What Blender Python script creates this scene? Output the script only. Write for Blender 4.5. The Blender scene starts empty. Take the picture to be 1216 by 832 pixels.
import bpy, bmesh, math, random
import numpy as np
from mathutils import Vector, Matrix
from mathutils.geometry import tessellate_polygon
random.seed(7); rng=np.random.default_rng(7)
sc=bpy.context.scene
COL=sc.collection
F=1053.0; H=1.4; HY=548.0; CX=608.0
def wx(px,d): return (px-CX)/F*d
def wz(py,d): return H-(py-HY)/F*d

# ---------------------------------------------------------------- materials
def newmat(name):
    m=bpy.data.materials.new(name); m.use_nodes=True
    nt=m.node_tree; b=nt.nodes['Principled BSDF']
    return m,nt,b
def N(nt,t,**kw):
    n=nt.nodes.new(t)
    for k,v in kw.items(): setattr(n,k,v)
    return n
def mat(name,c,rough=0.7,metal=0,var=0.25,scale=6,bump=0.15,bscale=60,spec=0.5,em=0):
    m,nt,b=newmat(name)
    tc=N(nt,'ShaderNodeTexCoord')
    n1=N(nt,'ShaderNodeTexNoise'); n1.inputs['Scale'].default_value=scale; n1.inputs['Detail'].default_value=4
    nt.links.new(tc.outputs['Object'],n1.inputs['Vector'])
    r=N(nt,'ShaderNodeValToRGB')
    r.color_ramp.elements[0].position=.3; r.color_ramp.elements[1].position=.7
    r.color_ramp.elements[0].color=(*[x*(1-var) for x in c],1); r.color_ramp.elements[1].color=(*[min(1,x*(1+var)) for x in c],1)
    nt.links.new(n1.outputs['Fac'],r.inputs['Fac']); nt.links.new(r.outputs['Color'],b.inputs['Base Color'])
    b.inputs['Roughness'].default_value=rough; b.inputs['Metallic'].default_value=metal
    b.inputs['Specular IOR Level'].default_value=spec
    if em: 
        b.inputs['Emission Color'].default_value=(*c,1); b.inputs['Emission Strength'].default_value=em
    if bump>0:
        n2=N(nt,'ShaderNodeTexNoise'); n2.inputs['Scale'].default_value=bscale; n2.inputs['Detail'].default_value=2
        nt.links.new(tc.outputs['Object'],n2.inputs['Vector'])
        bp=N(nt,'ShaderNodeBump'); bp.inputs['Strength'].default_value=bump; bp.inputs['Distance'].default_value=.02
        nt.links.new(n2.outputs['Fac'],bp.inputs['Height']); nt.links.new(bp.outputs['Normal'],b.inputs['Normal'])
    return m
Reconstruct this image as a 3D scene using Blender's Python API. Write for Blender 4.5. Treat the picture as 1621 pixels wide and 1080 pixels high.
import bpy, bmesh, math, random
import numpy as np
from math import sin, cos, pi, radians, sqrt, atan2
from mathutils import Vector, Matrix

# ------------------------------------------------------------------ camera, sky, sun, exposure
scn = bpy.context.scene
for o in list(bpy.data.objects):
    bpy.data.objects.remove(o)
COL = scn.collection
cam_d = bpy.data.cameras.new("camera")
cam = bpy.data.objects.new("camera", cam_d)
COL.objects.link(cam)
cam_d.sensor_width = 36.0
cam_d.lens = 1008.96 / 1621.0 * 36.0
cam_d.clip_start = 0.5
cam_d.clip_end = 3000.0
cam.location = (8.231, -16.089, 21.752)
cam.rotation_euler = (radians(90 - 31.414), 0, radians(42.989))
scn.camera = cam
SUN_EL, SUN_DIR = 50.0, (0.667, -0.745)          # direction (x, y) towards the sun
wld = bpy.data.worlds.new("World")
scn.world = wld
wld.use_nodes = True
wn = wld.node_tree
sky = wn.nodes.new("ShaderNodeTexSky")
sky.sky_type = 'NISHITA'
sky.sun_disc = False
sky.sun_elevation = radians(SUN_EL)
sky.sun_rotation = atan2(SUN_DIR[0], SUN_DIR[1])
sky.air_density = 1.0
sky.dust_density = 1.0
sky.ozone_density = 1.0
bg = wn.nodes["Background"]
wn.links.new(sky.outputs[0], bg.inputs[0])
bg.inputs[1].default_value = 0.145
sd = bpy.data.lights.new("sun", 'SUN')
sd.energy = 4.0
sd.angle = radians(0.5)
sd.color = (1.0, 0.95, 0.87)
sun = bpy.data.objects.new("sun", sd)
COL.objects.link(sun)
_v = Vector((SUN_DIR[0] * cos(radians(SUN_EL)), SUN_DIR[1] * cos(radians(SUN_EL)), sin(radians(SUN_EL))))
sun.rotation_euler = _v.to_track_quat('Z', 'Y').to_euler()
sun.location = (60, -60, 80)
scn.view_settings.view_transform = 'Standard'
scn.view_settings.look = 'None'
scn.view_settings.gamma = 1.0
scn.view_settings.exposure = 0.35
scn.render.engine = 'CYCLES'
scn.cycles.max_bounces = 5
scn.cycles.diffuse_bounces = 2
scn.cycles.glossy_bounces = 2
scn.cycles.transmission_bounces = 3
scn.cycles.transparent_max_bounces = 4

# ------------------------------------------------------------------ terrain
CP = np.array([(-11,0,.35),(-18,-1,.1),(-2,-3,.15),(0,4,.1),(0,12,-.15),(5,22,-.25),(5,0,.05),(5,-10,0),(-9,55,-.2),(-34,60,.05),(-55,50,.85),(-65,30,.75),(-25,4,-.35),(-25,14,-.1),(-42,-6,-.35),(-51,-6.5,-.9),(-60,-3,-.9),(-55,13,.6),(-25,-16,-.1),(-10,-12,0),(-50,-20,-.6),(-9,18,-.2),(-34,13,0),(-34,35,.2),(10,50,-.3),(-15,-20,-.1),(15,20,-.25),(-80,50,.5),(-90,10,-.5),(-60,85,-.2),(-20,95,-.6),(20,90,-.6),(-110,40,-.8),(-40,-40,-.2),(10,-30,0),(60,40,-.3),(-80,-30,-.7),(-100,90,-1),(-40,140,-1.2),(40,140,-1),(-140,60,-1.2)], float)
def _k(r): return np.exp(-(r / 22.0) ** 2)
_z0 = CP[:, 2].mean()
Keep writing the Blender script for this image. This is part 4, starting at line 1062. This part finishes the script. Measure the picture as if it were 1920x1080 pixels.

--*--

GIVEN REQUEST ->
In this exercise, copy only the lines from the opening line of the material through the line where "def wz(py,d): return H-(py-HY)/F*d" appears.

SOLUTION FOR THIS TASK ->
What Blender Python script creates this scene? Output the script only. Write for Blender 4.5. The Blender scene starts empty. Take the picture to be 1216 by 832 pixels.
import bpy, bmesh, math, random
import numpy as np
from mathutils import Vector, Matrix
from mathutils.geometry import tessellate_polygon
random.seed(7); rng=np.random.default_rng(7)
sc=bpy.context.scene
COL=sc.collection
F=1053.0; H=1.4; HY=548.0; CX=608.0
def wx(px,d): return (px-CX)/F*d
def wz(py,d): return H-(py-HY)/F*d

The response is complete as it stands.